Deze kerk zal ondanks alle vijanden blijven (Psalm 46), haar gevangenschap onder de macht van de goddeloze wereld zal een einde nemen (Psalmen 126, 137). De in Christus en Zijn gemeente tegenwoordige, genadige God is de vervulling van al het danken, van alle vreugde en verlangen van de Psalmen. Zoals Jezus, in Wie God immers Zelf woont, naar de gemeenschap met God verlangde, omdat Hij een mens is geweest zoals wij (Lukas 2: 49), zo bidt Hij met ons om de volledige nabijheid en tegenwoordigheid van God bij de zijnen.
God heeft beloofd in de erediensten van Zijn gemeente tegenwoordig te zijn.

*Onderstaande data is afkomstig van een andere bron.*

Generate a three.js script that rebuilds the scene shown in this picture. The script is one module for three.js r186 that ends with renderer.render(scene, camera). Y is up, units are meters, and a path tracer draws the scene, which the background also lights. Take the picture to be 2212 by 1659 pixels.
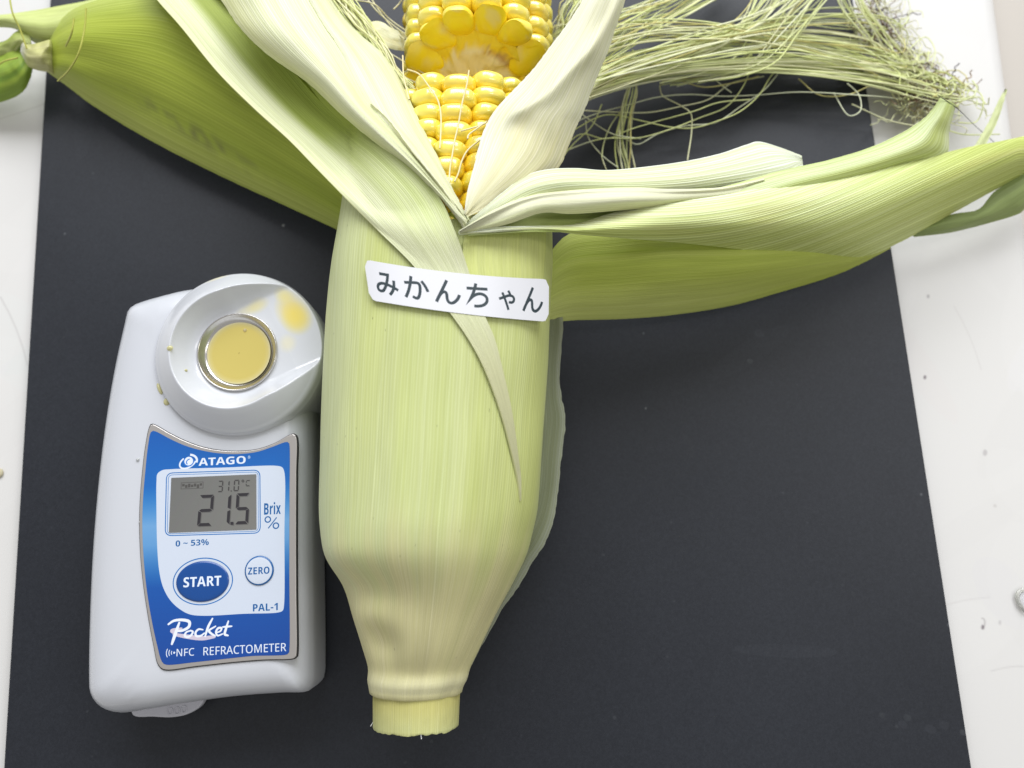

Zo houdt de gemeente naar de ordening van God haar erediensten. De volmaakte eredienst echter heeft Jezus Christus zelf geschonken, door alle vereiste offers in Zijn vrijwillig zondeloos offer tot voltooiing te brengen. Christus bracht het offer van God voor ons en onze offers voor God in Zichzelf. Ons blijft alleen nog maar het lof- en dankoffer in onze gebeden, liederen en in een leven naar Gods geboden (de Psalmen 15 en 50).
Zo wordt ons hele leven een eredienst, een dankoffer. Bij zulk een dankbaarheid wil God zich aansluiten en de dankbaren Zijn heil laten zien (Psalm 50: 23). God om Christus’ wil dankbaar te worden en Hem in de gemeente met hart, mond en handen te loven, dat willen de Psalmen ons leren.